### DATASET CONTENT
──────────
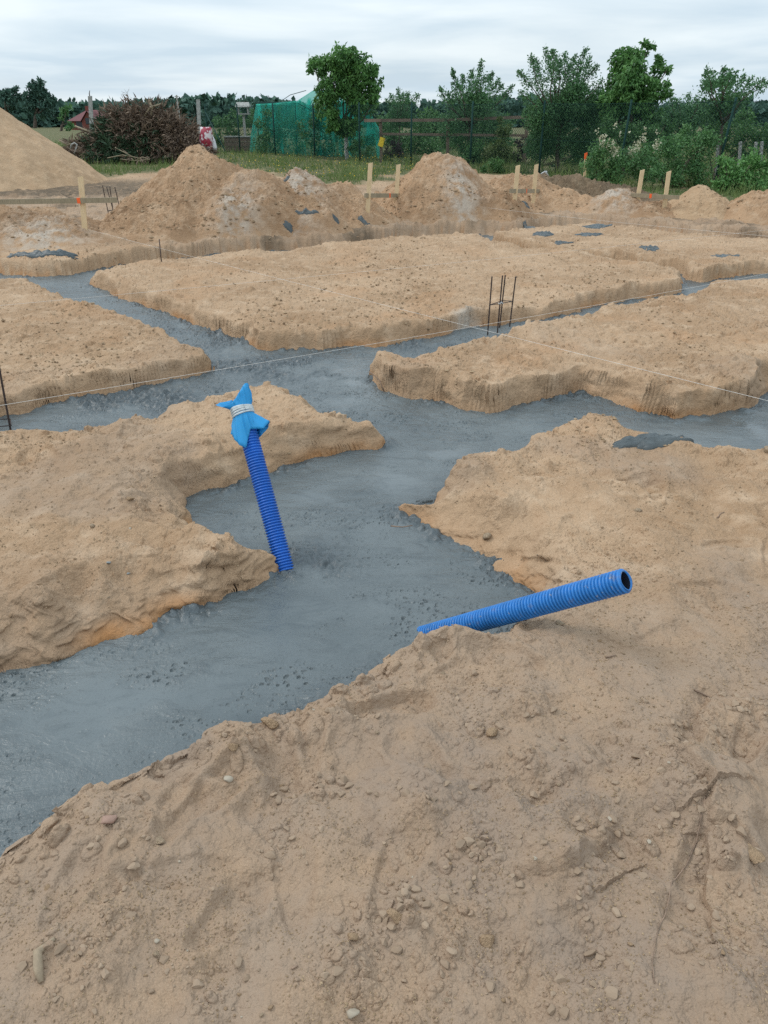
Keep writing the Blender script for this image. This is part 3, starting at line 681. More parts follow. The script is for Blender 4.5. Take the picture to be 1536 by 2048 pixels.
# the plastic tied over its mouth, in the pipe's own frame
def wrap_mesh():
    n = 72; rings = []
    inv = pipe1.rotation_quaternion.inverted()
    cdir = inv @ (Vector((0, 0, CAM_Z))-top); rdir = inv @ Vector((1, 0, 0))
    a_view = math.atan2(cdir.y, cdir.x); a_right = math.atan2(rdir.y, rdir.x)
    sgn = 1 if math.sin(a_right-a_view) > 0 else -1
    LO = [(-3.1416,.050,-.12),(-2.4,.052,-.165),(-1.95,.066,-.105),(-1.57,.082,-.098),(-1.1,.080,-.140),(-.75,.078,-.180),(-.45,.066,-.200),(-.1,.050,-.150),(.30,.052,-.112),(.7,.062,-.118),(.9,.098,-.130),(1.25,.118,-.090),(1.6,.102,-.11),(1.8,.060,-.140),(2.4,.050,-.15),(3.1416,.050,-.12)]
    UP = [(-3.1416,.030,.055),(-2.3,.052,.075),(-1.95,.100,.078),(-1.55,.116,.058),(-1.1,.100,.026),(-.9,.058,.036),(-.4,.048,.052),(.1,.050,.075),(.5,.054,.098),(.85,.062,.118),(1.1,.068,.120),(1.4,.066,.080),(1.8,.058,.035),(2.1,.040,.05),(3.1416,.030,.055)]
    def ctl(tab, tv): xs = [q[0] for q in tab]; return np.interp(tv, xs, [q[1] for q in tab]), np.interp(tv, xs, [q[2] for q in tab])
    vs = []; n = 120
    prof = [-1, -.86, -.72, -.58, -.44, -.30, -.16, -.06, 0, .06, .2, .4, .6, .8, 1]
    for q in prof:
        for k in range(n):
            t = 2*math.pi*k/n; tv = ((t-a_view)*sgn+math.pi) % (2*math.pi)-math.pi
            pl = .0030*math.sin(13*tv+q*2)+.0022*math.sin(23*tv+1)+.007*abs(q)*float(noise(np.array([tv*2.3+q*1.5]), np.array([q*2.6+tv]), 4)[0])+.004*abs(q)*float(noise(np.array([tv*6.+q*5]), np.array([q*6.-tv*2]), 6)[0])
            if q < 0: re, ze = ctl(LO, tv); a_ = abs(q); r = .0490+(re-.0490)*a_**1.25+pl*(1-a_*.4)*min(1, a_*4)+.006*math.sin(math.pi*a_); zz_ = -.022+(ze+.022)*a_
            else: re, ze = ctl(UP, tv); a_ = q; r = .0490+(re-.0490)*a_**.9+pl*(1-a_*.5)*min(1, a_*4); zz_ = .016+(ze-.016)*a_ if q > 0 else -.0
            vs.append((r*math.cos(t), r*math.sin(t), L1+zz_-.035))
    m_ = len(prof)
    fs = [(i*n+k, i*n+(k+1) % n, (i+1)*n+(k+1) % n, (i+1)*n+k) for i in range(m_-1) for k in range(n)]
    me = bpy.data.meshes.new('plastic_cover'); me.from_pydata(vs, [], fs); me.update()
    me.polygons.foreach_set('use_smooth', [True]*len(me.polygons)); attr(me, 'tint', np.full(len(me.polygons), .45), 'FACE'); return me
cover = obj('plastic_cover', wrap_mesh(), M['bag'], pipe1)
so_ = cover.modifiers.new('thick', 'SOLIDIFY'); so_.thickness = .0015
mb = MB()
for k, zz_ in enumerate((-.014, -.005, .004, .013, .020)):
    pts = [(.0525*math.cos(t), .0525*math.sin(t), L1+zz_-.042+.004*math.sin(t+k)) for t in np.linspace(0, 2*math.pi, 30)]
    mb.tube(pts, .0052, 6)
mb.build('twine', M['twine'], cover, True)
# open pipe lying out of the trench
pa = Vector((*G(868, 1266, .0), .0)); pb = P(1252, 1161, 2.22)
pipe2, L2 = corrugated(pa-(pb-pa).normalized()*.25, pb, .0435, M['pipe2'], 'corrugated_pipe', 'scuffed blue corrugated pipe with open end slanting out of the sand at the right')

# ------------------------------------------------------------------ mason's lines
def line(p0, p1, z, label, r=.0026):
    (x0, y0), (x1, y1) = G(*p0, z), G(*p1, z)
    a, b = Vector((x0, y0, z)), Vector((x1, y1, z)); d = b-a
    a -= d*.12; b += d*.06; n = 24
    pts = [a.lerp(b, i/n)-Vector((0, 0, .03*math.sin(math.pi*i/n))) for i in range(n+1)]
    o = MB().tube(pts, r, 5).build('mason_line', M['string'], smooth=True)
    tag(o, label, 'string', "builder's strings stretched over the trenches")
line((0,411), (1536,800), .40, 'white string from the left batter board down to the right edge, crossing two others', .0011)
line((0,609), (1536,459), .40, 'thin white string over the middle of the big central sand block', .0012)
line((0,808), (1536,546), .36, 'white string passing in front of the rebar column over the concrete junction', .0013)
x0, y0 = G(800, 425, .2)
a = P(790, 391, y0); b = Vector((*G(1600, 478, .35), .35))
tag(MB().tube([a.lerp(b, i/20)-Vector((0, 0, .05*math.sin(math.pi*i/20))) for i in range(21)], .0015, 5).build('mason_line', M['string'], smooth=True),
    'faint white string from the central batter board past the tall sand heap', 'string', "builder's strings stretched over the trenches")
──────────
Retype everything in the material word for word, minus pictures.

Keep writing the Blender script for this image. This is part 3, starting at line 681. More parts follow. The script is for Blender 4.5. Take the picture to be 1536 by 2048 pixels.
# the plastic tied over its mouth, in the pipe's own frame
def wrap_mesh():
    n = 72; rings = []
    inv = pipe1.rotation_quaternion.inverted()
    cdir = inv @ (Vector((0, 0, CAM_Z))-top); rdir = inv @ Vector((1, 0, 0))
    a_view = math.atan2(cdir.y, cdir.x); a_right = math.atan2(rdir.y, rdir.x)
    sgn = 1 if math.sin(a_right-a_view) > 0 else -1
    LO = [(-3.1416,.050,-.12),(-2.4,.052,-.165),(-1.95,.066,-.105),(-1.57,.082,-.098),(-1.1,.080,-.140),(-.75,.078,-.180),(-.45,.066,-.200),(-.1,.050,-.150),(.30,.052,-.112),(.7,.062,-.118),(.9,.098,-.130),(1.25,.118,-.090),(1.6,.102,-.11),(1.8,.060,-.140),(2.4,.050,-.15),(3.1416,.050,-.12)]
    UP = [(-3.1416,.030,.055),(-2.3,.052,.075),(-1.95,.100,.078),(-1.55,.116,.058),(-1.1,.100,.026),(-.9,.058,.036),(-.4,.048,.052),(.1,.050,.075),(.5,.054,.098),(.85,.062,.118),(1.1,.068,.120),(1.4,.066,.080),(1.8,.058,.035),(2.1,.040,.05),(3.1416,.030,.055)]
    def ctl(tab, tv): xs = [q[0] for q in tab]; return np.interp(tv, xs, [q[1] for q in tab]), np.interp(tv, xs, [q[2] for q in tab])
    vs = []; n = 120
    prof = [-1, -.86, -.72, -.58, -.44, -.30, -.16, -.06, 0, .06, .2, .4, .6, .8, 1]
    for q in prof:
        for k in range(n):
            t = 2*math.pi*k/n; tv = ((t-a_view)*sgn+math.pi) % (2*math.pi)-math.pi
            pl = .0030*math.sin(13*tv+q*2)+.0022*math.sin(23*tv+1)+.007*abs(q)*float(noise(np.array([tv*2.3+q*1.5]), np.array([q*2.6+tv]), 4)[0])+.004*abs(q)*float(noise(np.array([tv*6.+q*5]), np.array([q*6.-tv*2]), 6)[0])
            if q < 0: re, ze = ctl(LO, tv); a_ = abs(q); r = .0490+(re-.0490)*a_**1.25+pl*(1-a_*.4)*min(1, a_*4)+.006*math.sin(math.pi*a_); zz_ = -.022+(ze+.022)*a_
            else: re, ze = ctl(UP, tv); a_ = q; r = .0490+(re-.0490)*a_**.9+pl*(1-a_*.5)*min(1, a_*4); zz_ = .016+(ze-.016)*a_ if q > 0 else -.0
            vs.append((r*math.cos(t), r*math.sin(t), L1+zz_-.035))
    m_ = len(prof)
    fs = [(i*n+k, i*n+(k+1) % n, (i+1)*n+(k+1) % n, (i+1)*n+k) for i in range(m_-1) for k in range(n)]
    me = bpy.data.meshes.new('plastic_cover'); me.from_pydata(vs, [], fs); me.update()
    me.polygons.foreach_set('use_smooth', [True]*len(me.polygons)); attr(me, 'tint', np.full(len(me.polygons), .45), 'FACE'); return me
cover = obj('plastic_cover', wrap_mesh(), M['bag'], pipe1)
so_ = cover.modifiers.new('thick', 'SOLIDIFY'); so_.thickness = .0015
mb = MB()
for k, zz_ in enumerate((-.014, -.005, .004, .013, .020)):
    pts = [(.0525*math.cos(t), .0525*math.sin(t), L1+zz_-.042+.004*math.sin(t+k)) for t in np.linspace(0, 2*math.pi, 30)]
    mb.tube(pts, .0052, 6)
mb.build('twine', M['twine'], cover, True)
# open pipe lying out of the trench
pa = Vector((*G(868, 1266, .0), .0)); pb = P(1252, 1161, 2.22)
pipe2, L2 = corrugated(pa-(pb-pa).normalized()*.25, pb, .0435, M['pipe2'], 'corrugated_pipe', 'scuffed blue corrugated pipe with open end slanting out of the sand at the right')

# ------------------------------------------------------------------ mason's lines
def line(p0, p1, z, label, r=.0026):
    (x0, y0), (x1, y1) = G(*p0, z), G(*p1, z)
    a, b = Vector((x0, y0, z)), Vector((x1, y1, z)); d = b-a
    a -= d*.12; b += d*.06; n = 24
    pts = [a.lerp(b, i/n)-Vector((0, 0, .03*math.sin(math.pi*i/n))) for i in range(n+1)]
    o = MB().tube(pts, r, 5).build('mason_line', M['string'], smooth=True)
    tag(o, label, 'string', "builder's strings stretched over the trenches")
line((0,411), (1536,800), .40, 'white string from the left batter board down to the right edge, crossing two others', .0011)
line((0,609), (1536,459), .40, 'thin white string over the middle of the big central sand block', .0012)
line((0,808), (1536,546), .36, 'white string passing in front of the rebar column over the concrete junction', .0013)
x0, y0 = G(800, 425, .2)
a = P(790, 391, y0); b = Vector((*G(1600, 478, .35), .35))
tag(MB().tube([a.lerp(b, i/20)-Vector((0, 0, .05*math.sin(math.pi*i/20))) for i in range(21)], .0015, 5).build('mason_line', M['string'], smooth=True),
    'faint white string from the central batter board past the tall sand heap', 'string', "builder's strings stretched over the trenches")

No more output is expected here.